The hill won. I got off before the cattle grid and walked for a couple of hundred yards. Last time, I'd taken my time over eating a Boost, as though the middle of this vertical incline had just struck me as being the best place to enjoy a bit of glucose. I hopped back on and gave the pedal an exploratory push. It turned! Magically, my legs both reported for duty and I got the Viscount moving again. Photographic evidence suggests that I managed a ghastly, re-animated corpse style smile as I passed Rick Robson, the event photographer, towards the top of the climb.

Once you've wrestled the Nick into submission, you really do have a day pass into heaven. The middle bit of this ride is just beautiful, treating you to brief views of perfect villages, church bells ringing, the smell of bacon frying. The sun was sticking with us, and the leaves on the conker trees were the most incredible green colour. Coming up Waddington Fell, there was even some cowbell. The halfway point is at Dunsop Bridge, where there is a very good chance that HRH the Queen is the postmistress. Here there were tables creaking under the weight of homemade cakes, boxes of bananas and gallons of water to refuel us all.

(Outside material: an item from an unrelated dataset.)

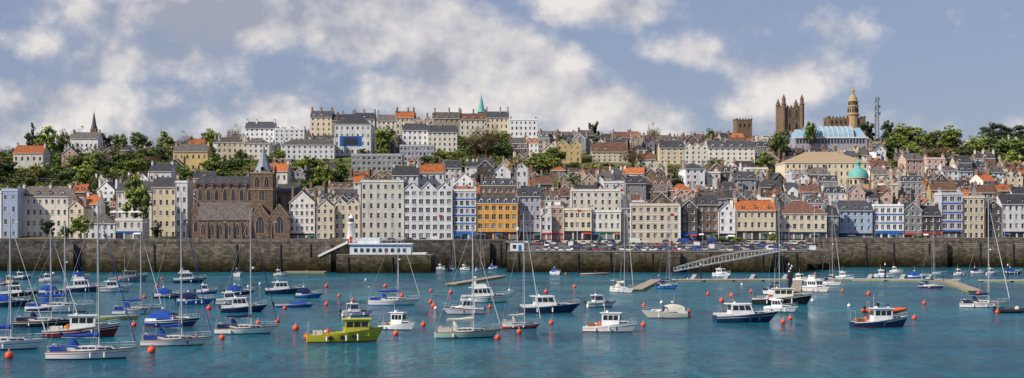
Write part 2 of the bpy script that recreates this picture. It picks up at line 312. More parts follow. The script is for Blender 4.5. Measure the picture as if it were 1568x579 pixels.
FR=[
(-70,-32,300,590,'eave','cream','slate',dict()),(-32,2,296,585,'flat','white','slate',dict()),(2,27,292,585,'flat','blue','slate',dict(ns=4,wf=.6)),
(29,104,300,592,'eave','warm','slate2',dict(ns=4,chim=3,dorm=4)),(104,128,318,575,'gable','cream','terra',dict()),(128,150,312,600,'eave','white','terra',dict()),
(128,176,342,560,'hip','white','slate2',dict(ns=2,chim=0)),(176,218,338,560,'flat','warm','lead',dict(ns=2,chim=0,shop=bluem)),
(178,232,292,592,'eave','warm','slate',dict(ns=5,chim=3)),(232,270,286,592,'eave','cream','slate',dict(ns=5,chim=2)),(268,287,280,585,'flat','white','slate',dict(ns=5)),
(443,482,310,566,'gable','warm','slate',dict(ns=5,nw=5,chim=2,shop=darkm)),(484,512,318,566,'gable','cream','slate2',dict(ns=4)),(511,551,312,568,'gable','cream','slate',dict(ns=4,ng=2)),
(552,618,279,566,'flat','warm','lead',dict(ns=6,nw=6,dep=16,chim=3)),
(618,693,290,565,'gable','white','slate2',dict(ns=6,nw=7,ng=3,dep=16,chim=2,ww=1.7)),
(694,729,293,566,'flat','white','slate',dict(ns=6,nw=4,ww=2,band=bluem,shop=bluem)),
(730,793,312,566,'mansard','orange','slate',dict(ns=4,nw=6,ww=1.6,shop=darkm,dep=13,chim=2,fr=W['cream'])),
(794,828,300,570,'eave','lav','slate',dict(ns=5,nw=4,dorm=2,shop=darkm)),
(828,845,330,564,'gable','white','terra',dict(ns=3,shop=redm)),(845,863,318,566,'flat','pink','slate',dict(ns=4,shop=redm)),
(863,906,322,565,'flat','cream','slate',dict(ns=3,nw=5,ww=1.5,shop=darkm,chim=3)),(906,951,325,566,'flat','warm','slate',dict(ns=3,nw=5,shop=greenm)),
(952,967,318,568,'eave','grey','slate',dict(ns=4)),
(966,1041,315,564,'flat','cream','slate',dict(ns=4,nw=7,ww=1.4,chim=3,quoin=trim,band=trim)),
(1042,1068,318,566,'gable','dgran','slate',dict(ns=4,shop=bluem)),(1068,1100,313,567,'eave','granite','slate',dict(ns=4,dorm=2,shop=darkm)),
(1100,1126,322,566,'gable','white','slate',dict(ns=4,shop=darkm)),
(1127,1188,322,566,'eave','cream','terra',dict(ns=3,nw=6,dorm=3,shop=darkm)),
(1190,1266,327,570,'hip','cream','brown',dict(ns=3,nw=7,chim=1,ww=1.5,shop=navy,dep=16)),
(1266,1284,330,575,'eave','grey','slate',dict()),
(1284,1336,322,585,'eave','blue','slate',dict(ns=4,nw=5,dorm=3,shop=darkm)),
(1338,1384,316,586,'flat','white','slate',dict(ns=4,nw=5,ww=1.6,band=bluem,shop=bluem)),
(1384,1412,322,586,'gable','grey','slate',dict(ns=4,shop=redm)),(1412,1442,330,586,'eave','dgran','slate',dict(ns=3,dorm=2,shop=redm)),
(1442,1475,298,586,'flat','lav','slate',dict(ns=5,nw=3,ww=2,band=bluem,shop=darkm)),(1475,1508,303,586,'flat','cream','slate',dict(ns=5,nw=4,quoin=W['brown'])),
(1509,1534,318,588,'gable','dgran','slate',dict(ns=4)),(1534,1580,312,588,'eave','white','slate',dict(ns=4,dorm=2,shop=darkm)),(1580,1640,305,588,'eave','cream','slate',dict(ns=4,dorm=2)),
]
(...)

For me, the ride back down was tough going. There is a long, steady climb out of Whalley, but my legs had started to cramp before we even got that far. Rain came on as I started the climb, and the wind got up too. I was waiting, of course, for it to turn into the tailwind that we'd been promised at the start, but it kept on stubbornly boxing me in the face and around the ears as I rode through Blackburn and tried to get some steam up for the last big climb, up to Haslingden. This was sheer torture. It felt like I would have been faster if I'd got off and walked, and I had to have an argument with myself before committing the effort required for each pedal stroke. My speed readout on Strava is a crazy little zig zag, dependent entirely on what the wind was doing and how steep the hill was. I had the Arctic Monkeys on my walkman and tried keeping time to the music. And then, almost before I realised it, the last descent into Rawtenstall was in front of me, and I'd done it. Paul and Sarah - who'd just done the short route on their Carlton Corsair and Raleigh Candice - gave me a finish line interview before I staggered into the warmth of the pub to tuck into the pie and peas.